Interpretable machine-learning identification of the crossover from subradiance to superradiance in an atomic array

TL;DR

This paper uses interpretable machine learning to identify the transition between subradiance and superradiance in an atomic array, revealing the significance of next-nearest-neighbor interactions in quantum optical systems.

Contribution

It introduces an explainable machine learning approach to analyze long-range correlations and crossover phenomena in quantum many-body systems.

Findings

Next-nearest-neighbor couplings are as influential as nearest-neighbor ones.

Machine learning effectively identifies the subradiance-superradiance crossover.

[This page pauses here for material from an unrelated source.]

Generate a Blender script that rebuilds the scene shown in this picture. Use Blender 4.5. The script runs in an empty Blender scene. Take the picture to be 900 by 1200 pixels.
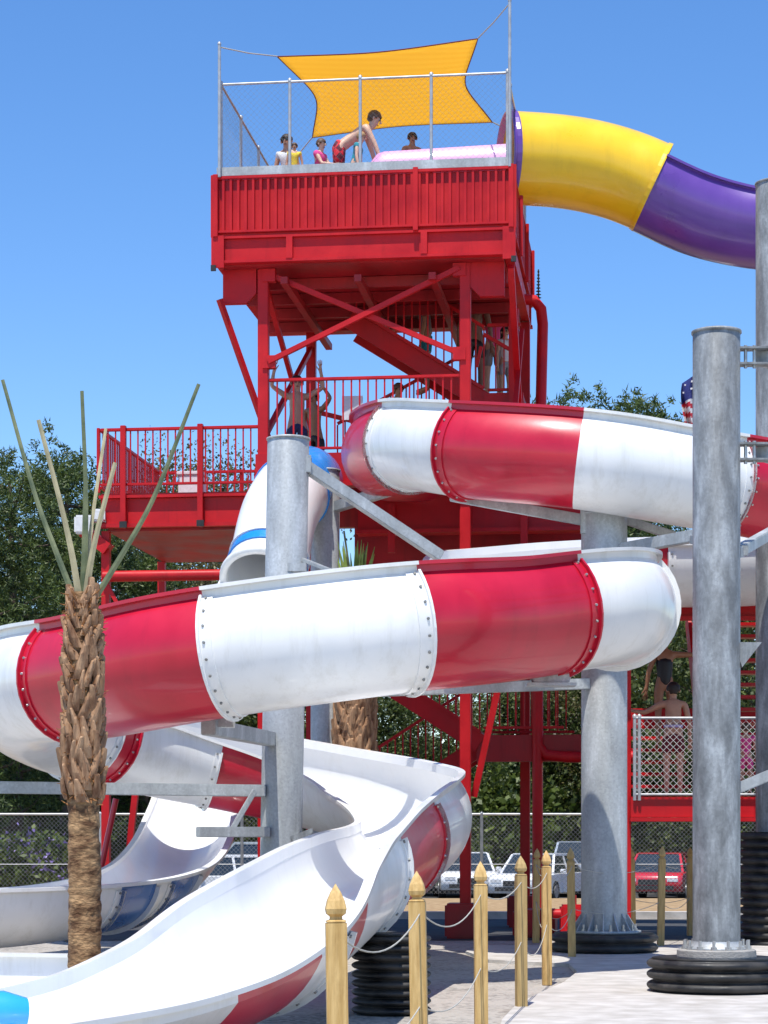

The approach enhances understanding of correlations in quantum optical systems.

Abstract

Light-matter interacting quantum systems manifest strong correlations that lead to distinct cooperative spontaneous emissions of subradiance or superradiance. To demonstrate the essence of long-range correlations in such systems, we consider an atomic array under the resonant dipole-dipole interactions (RDDI) and apply an interpretable machine learning with the integrated gradients to identify the crossover between the subradiant and superradiant sectors. The machine shows that the next nearest-neighbor couplings in RDDI play as much as the roles of nearest-neighbor ones in determining the whole eigenspectrum within the training sets. Our results present the advantage of machine learning approach with explainable ability to reveal the underlying mechanism of correlations in quantum optical systems, which can be potentially applied to investigate many other strongly interacting quantum many-body systems.